Exercise task: Please write out the lines of the data exactly, beginning with the first and ending with the line containing "M['under'], van, 0.006)"; leave the pictures behind.
::::::
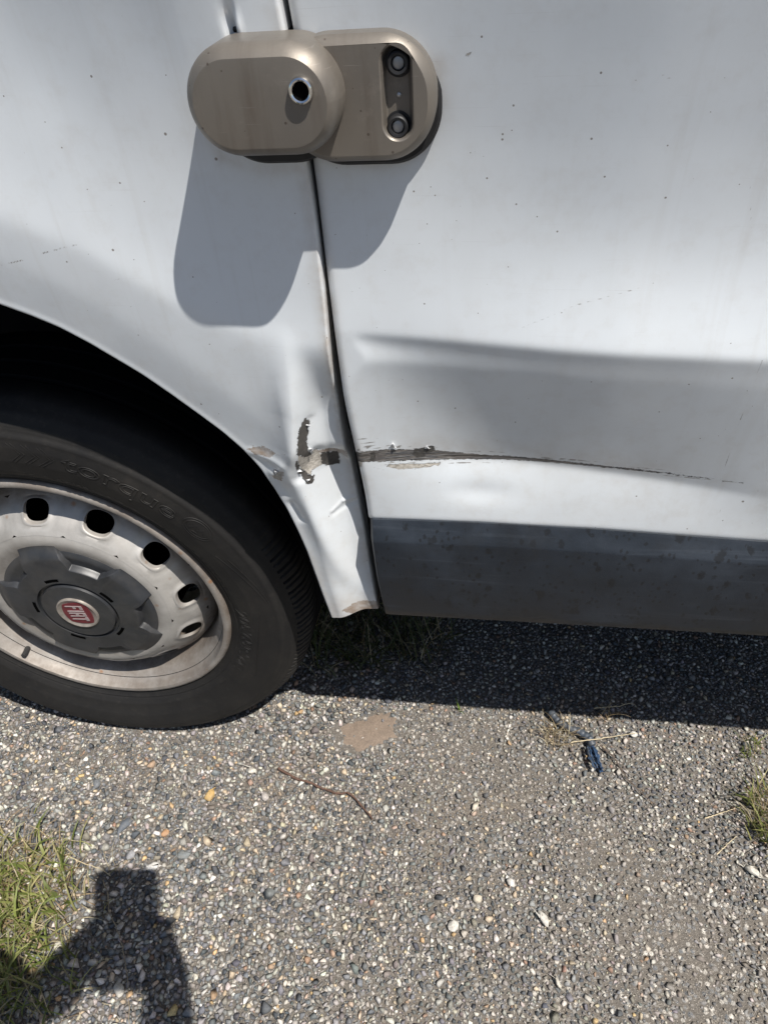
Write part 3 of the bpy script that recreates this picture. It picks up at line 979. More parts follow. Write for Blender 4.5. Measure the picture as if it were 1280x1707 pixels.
def body_shell():
    bm = bmesh.new()
    def bx(x0, x1, y0, y1, z0, z1):
        bmesh.ops.create_cube(bm, size=1, matrix=Matrix.Translation(((x0+x1)/2, (y0+y1)/2, (z0+z1)/2)) @ Matrix.Diagonal((x1-x0, y1-y0, z1-z0, 1)))
    bx(-1.7, 2.72, -0.025, 1.95, ZTOP+0.003, ZTOP+0.10)
    bx(-1.7, 2.72, 1.93, 1.97, 0.36, ZTOP)
    bx(-1.74, -1.702, -0.02, 1.96, 0.36, ZTOP)
    bx(2.73, 2.77, -0.02, 1.96, 0.36, ZTOP)
    o = bm_obj('body_shell', bm, M['body'], van)
    return o
body_shell()
box('underbody', 0.47, 2.7, 0.035, 1.9, 0.385, 0.52, M['under'], van, 0.01)
box('rear_underbody', -1.65, 0.46, 0.42, 1.9, 0.385, 0.52, M['under'], van, 0.01)
box('sill_beam', 0.405, 0.62, 0.02, 0.09, 0.385, 0.44, M['under'], van, 0.006)

# ================================================================ wheel
def lathe(prof, n):
    """prof: (r, y) pairs -> vertex array (len(prof), n, 3)"""
    th = np.linspace(0, 2*np.pi, n, endpoint=False)
    p = np.array(prof)
    V = np.zeros((len(p), n, 3))
    V[..., 0] = p[:, :1]*np.cos(th)
    V[..., 1] = p[:, 1:2]
    V[..., 2] = p[:, :1]*np.sin(th)
    return V+HUB, th

# brake drum seen through the holes: the wheel's own core
Vd, _ = lathe([(0.0, 0.085), (0.10, 0.085), (0.135, 0.10), (0.137, 0.20), (0.0, 0.20)], 48)
wheel = obj('wheel', Vd.reshape(-1, 3), grid_faces(5, 48, True), M['slot'], van, True, 40)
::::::
Answer to this exercise:
Write part 3 of the bpy script that recreates this picture. It picks up at line 979. More parts follow. Write for Blender 4.5. Measure the picture as if it were 1280x1707 pixels.
def body_shell():
    bm = bmesh.new()
    def bx(x0, x1, y0, y1, z0, z1):
        bmesh.ops.create_cube(bm, size=1, matrix=Matrix.Translation(((x0+x1)/2, (y0+y1)/2, (z0+z1)/2)) @ Matrix.Diagonal((x1-x0, y1-y0, z1-z0, 1)))
    bx(-1.7, 2.72, -0.025, 1.95, ZTOP+0.003, ZTOP+0.10)
    bx(-1.7, 2.72, 1.93, 1.97, 0.36, ZTOP)
    bx(-1.74, -1.702, -0.02, 1.96, 0.36, ZTOP)
    bx(2.73, 2.77, -0.02, 1.96, 0.36, ZTOP)
    o = bm_obj('body_shell', bm, M['body'], van)
    return o
body_shell()
box('underbody', 0.47, 2.7, 0.035, 1.9, 0.385, 0.52, M['under'], van, 0.01)
box('rear_underbody', -1.65, 0.46, 0.42, 1.9, 0.385, 0.52, M['under'], van, 0.01)
box('sill_beam', 0.405, 0.62, 0.02, 0.09, 0.385, 0.44, M['under'], van, 0.006)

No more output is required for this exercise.